> SUPPLIED MATERIAL
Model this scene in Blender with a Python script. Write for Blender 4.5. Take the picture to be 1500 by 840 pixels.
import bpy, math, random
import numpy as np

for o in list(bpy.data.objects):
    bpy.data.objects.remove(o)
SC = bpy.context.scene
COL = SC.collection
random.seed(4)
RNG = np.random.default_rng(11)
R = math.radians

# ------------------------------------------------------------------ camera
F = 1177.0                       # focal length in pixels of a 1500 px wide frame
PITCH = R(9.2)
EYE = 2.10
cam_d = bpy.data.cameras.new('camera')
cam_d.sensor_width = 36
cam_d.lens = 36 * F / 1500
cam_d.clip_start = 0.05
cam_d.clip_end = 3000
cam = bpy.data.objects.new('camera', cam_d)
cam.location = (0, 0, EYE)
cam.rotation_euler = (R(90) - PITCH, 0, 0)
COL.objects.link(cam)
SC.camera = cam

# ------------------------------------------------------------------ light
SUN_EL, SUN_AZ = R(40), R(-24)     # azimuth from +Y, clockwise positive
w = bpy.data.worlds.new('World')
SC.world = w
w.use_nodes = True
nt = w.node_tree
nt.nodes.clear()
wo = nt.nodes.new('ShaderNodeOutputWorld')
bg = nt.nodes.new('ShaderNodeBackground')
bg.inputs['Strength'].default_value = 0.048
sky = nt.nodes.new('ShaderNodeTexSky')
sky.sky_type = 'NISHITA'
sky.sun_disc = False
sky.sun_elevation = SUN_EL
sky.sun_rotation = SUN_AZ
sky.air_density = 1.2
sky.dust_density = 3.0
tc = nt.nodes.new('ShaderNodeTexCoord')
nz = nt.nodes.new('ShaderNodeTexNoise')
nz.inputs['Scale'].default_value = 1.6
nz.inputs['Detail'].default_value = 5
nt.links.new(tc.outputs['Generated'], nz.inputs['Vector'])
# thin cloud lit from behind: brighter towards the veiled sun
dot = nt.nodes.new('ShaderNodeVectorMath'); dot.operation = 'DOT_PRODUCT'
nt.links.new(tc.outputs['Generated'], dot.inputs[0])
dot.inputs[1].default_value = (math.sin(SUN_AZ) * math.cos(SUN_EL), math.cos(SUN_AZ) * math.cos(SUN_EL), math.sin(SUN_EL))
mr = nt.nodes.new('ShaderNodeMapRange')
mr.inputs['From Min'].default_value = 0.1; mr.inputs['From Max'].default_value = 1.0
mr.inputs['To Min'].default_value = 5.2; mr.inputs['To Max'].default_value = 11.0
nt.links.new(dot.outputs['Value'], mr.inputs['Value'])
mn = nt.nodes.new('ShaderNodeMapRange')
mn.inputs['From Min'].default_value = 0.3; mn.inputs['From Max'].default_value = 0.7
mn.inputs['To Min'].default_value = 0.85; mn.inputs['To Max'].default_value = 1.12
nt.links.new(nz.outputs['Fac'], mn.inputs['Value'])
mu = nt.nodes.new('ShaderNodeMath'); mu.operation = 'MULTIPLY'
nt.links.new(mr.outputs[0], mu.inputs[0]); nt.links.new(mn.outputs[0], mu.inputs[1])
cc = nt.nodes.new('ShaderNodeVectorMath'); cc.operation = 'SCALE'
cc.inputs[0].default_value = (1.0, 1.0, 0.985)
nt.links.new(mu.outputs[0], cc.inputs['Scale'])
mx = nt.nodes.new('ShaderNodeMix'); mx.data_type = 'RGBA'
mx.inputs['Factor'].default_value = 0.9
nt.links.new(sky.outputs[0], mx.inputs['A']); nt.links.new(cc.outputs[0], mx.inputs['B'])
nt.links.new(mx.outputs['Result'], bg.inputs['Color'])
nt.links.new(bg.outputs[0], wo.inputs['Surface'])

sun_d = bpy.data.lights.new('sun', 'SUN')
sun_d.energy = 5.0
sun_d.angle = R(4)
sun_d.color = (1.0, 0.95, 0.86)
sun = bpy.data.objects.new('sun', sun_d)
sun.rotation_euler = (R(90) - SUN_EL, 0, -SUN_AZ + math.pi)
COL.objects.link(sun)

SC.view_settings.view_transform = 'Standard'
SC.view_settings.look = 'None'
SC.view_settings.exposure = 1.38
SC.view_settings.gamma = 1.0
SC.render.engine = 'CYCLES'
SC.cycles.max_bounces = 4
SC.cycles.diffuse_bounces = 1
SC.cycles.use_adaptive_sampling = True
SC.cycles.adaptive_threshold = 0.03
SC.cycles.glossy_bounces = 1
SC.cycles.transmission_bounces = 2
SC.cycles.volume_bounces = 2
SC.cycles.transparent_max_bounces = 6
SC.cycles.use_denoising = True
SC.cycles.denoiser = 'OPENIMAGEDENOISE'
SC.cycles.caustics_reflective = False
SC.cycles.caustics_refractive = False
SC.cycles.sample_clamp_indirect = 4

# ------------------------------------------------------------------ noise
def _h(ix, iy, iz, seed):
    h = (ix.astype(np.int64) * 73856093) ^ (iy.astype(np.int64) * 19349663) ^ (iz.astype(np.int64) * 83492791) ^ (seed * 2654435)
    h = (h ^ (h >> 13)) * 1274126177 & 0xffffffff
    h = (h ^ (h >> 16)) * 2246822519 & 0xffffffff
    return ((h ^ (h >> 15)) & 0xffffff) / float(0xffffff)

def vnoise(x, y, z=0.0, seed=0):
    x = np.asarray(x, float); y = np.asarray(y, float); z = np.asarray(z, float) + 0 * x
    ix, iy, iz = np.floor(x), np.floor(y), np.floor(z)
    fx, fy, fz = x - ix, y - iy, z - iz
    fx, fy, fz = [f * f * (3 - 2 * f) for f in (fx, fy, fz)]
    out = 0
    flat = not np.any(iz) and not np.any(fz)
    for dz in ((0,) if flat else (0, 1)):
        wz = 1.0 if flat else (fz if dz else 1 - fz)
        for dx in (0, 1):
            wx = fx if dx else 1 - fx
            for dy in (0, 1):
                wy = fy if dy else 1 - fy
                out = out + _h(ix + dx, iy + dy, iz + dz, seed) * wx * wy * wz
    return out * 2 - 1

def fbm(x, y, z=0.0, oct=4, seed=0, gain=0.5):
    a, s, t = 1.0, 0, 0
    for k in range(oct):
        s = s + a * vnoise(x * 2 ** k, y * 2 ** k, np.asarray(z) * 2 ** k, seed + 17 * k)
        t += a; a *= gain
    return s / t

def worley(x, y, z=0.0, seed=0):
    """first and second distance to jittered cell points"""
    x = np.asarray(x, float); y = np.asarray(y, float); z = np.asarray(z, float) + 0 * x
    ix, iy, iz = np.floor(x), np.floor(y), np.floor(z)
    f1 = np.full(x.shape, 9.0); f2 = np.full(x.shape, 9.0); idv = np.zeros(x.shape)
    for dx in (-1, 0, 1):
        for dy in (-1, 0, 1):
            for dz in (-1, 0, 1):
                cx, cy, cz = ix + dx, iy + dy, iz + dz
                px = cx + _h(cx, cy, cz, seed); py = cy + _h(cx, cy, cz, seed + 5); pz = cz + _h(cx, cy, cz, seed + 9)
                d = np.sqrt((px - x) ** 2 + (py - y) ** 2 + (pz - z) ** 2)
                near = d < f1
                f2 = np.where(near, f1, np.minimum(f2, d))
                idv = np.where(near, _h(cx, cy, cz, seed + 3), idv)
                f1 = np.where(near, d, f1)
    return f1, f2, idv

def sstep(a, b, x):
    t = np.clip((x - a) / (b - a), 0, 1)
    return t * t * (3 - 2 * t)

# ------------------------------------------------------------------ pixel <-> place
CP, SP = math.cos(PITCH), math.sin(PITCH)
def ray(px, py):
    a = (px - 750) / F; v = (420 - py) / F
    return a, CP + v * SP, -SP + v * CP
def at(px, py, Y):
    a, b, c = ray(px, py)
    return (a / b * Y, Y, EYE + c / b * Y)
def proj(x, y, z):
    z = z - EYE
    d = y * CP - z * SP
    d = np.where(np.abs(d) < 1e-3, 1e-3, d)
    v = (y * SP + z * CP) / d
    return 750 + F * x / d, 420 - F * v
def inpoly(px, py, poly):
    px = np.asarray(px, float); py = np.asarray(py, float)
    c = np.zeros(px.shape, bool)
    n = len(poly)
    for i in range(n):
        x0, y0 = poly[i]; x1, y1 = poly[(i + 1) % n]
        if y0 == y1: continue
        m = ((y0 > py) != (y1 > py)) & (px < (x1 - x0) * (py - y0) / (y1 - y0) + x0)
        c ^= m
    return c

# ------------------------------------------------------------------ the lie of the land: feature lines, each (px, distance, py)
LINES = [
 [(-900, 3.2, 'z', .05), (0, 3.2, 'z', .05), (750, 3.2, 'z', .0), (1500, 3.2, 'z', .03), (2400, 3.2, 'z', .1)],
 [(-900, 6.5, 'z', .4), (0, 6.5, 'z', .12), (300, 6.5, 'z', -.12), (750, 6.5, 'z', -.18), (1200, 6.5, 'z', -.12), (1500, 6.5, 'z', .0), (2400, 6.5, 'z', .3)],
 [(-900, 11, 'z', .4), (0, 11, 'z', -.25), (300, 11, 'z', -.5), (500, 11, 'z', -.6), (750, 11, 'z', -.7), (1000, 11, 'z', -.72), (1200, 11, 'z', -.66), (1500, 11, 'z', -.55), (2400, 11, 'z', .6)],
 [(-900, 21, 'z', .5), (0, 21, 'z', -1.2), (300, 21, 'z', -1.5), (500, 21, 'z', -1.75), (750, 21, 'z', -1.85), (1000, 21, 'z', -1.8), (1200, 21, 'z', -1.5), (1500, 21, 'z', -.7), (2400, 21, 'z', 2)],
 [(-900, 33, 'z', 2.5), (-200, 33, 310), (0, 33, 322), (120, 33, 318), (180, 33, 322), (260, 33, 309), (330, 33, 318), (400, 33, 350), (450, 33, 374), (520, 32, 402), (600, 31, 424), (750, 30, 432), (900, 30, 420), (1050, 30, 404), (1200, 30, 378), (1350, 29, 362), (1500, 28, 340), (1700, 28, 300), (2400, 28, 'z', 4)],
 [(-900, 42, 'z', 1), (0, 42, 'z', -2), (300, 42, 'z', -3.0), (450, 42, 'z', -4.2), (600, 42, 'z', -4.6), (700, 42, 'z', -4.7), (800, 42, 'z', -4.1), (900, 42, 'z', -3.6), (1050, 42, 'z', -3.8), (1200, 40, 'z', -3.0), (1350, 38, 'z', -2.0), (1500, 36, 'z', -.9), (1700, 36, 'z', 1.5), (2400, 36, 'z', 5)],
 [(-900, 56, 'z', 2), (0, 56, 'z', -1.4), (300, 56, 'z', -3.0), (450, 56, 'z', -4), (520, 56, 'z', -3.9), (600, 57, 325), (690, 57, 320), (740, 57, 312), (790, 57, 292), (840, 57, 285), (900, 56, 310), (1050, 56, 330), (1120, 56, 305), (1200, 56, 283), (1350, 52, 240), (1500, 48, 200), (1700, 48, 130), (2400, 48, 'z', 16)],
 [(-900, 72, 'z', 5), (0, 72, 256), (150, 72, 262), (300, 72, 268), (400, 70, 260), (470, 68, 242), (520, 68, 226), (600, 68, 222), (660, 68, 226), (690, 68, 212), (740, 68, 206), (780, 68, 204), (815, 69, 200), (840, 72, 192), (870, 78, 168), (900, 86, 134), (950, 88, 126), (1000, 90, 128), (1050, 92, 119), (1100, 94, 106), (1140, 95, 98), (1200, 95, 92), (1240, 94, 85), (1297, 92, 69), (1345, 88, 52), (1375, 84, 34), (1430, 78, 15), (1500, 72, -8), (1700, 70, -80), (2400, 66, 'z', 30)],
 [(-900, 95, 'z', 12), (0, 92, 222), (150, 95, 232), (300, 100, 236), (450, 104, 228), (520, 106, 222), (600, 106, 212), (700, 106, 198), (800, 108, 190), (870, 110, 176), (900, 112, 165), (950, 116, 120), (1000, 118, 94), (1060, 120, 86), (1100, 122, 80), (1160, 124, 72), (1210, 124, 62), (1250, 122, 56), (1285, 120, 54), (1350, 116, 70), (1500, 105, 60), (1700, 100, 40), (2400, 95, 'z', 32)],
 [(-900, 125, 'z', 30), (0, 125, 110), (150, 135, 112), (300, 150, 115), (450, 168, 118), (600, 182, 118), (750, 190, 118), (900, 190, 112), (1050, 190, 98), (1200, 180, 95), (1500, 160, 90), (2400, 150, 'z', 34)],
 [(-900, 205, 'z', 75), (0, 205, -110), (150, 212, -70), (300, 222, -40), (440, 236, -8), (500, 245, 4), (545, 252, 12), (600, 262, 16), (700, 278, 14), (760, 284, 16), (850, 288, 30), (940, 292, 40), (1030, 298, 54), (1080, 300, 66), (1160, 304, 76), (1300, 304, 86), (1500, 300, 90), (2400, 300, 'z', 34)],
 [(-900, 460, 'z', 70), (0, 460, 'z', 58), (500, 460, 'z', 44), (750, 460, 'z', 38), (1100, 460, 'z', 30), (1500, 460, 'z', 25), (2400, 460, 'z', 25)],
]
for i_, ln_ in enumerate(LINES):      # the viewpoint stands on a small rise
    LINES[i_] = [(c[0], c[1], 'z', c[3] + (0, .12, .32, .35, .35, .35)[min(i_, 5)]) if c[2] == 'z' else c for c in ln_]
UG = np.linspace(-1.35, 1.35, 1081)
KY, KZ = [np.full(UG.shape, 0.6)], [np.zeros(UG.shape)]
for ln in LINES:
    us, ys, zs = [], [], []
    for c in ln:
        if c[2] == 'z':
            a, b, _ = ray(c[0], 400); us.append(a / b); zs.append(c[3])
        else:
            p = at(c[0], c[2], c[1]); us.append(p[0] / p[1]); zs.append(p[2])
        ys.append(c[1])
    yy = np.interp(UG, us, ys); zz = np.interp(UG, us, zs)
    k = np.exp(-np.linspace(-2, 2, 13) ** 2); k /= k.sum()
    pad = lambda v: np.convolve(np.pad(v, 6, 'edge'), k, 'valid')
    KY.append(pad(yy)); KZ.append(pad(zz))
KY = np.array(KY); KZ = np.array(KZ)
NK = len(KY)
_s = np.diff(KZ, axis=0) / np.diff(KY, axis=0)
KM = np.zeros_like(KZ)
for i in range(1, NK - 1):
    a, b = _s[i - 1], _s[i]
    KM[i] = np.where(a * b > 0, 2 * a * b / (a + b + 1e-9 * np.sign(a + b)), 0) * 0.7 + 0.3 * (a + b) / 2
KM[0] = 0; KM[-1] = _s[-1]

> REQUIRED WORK
Give again, word for word, the lines of the listing, starting at its first line and ending with the line containing "SC.camera = cam".

> OUTPUT FOR THIS EXERCISE
Model this scene in Blender with a Python script. Write for Blender 4.5. Take the picture to be 1500 by 840 pixels.
import bpy, math, random
import numpy as np

for o in list(bpy.data.objects):
    bpy.data.objects.remove(o)
SC = bpy.context.scene
COL = SC.collection
random.seed(4)
RNG = np.random.default_rng(11)
R = math.radians

# ------------------------------------------------------------------ camera
F = 1177.0                       # focal length in pixels of a 1500 px wide frame
PITCH = R(9.2)
EYE = 2.10
cam_d = bpy.data.cameras.new('camera')
cam_d.sensor_width = 36
cam_d.lens = 36 * F / 1500
cam_d.clip_start = 0.05
cam_d.clip_end = 3000
cam = bpy.data.objects.new('camera', cam_d)
cam.location = (0, 0, EYE)
cam.rotation_euler = (R(90) - PITCH, 0, 0)
COL.objects.link(cam)
SC.camera = cam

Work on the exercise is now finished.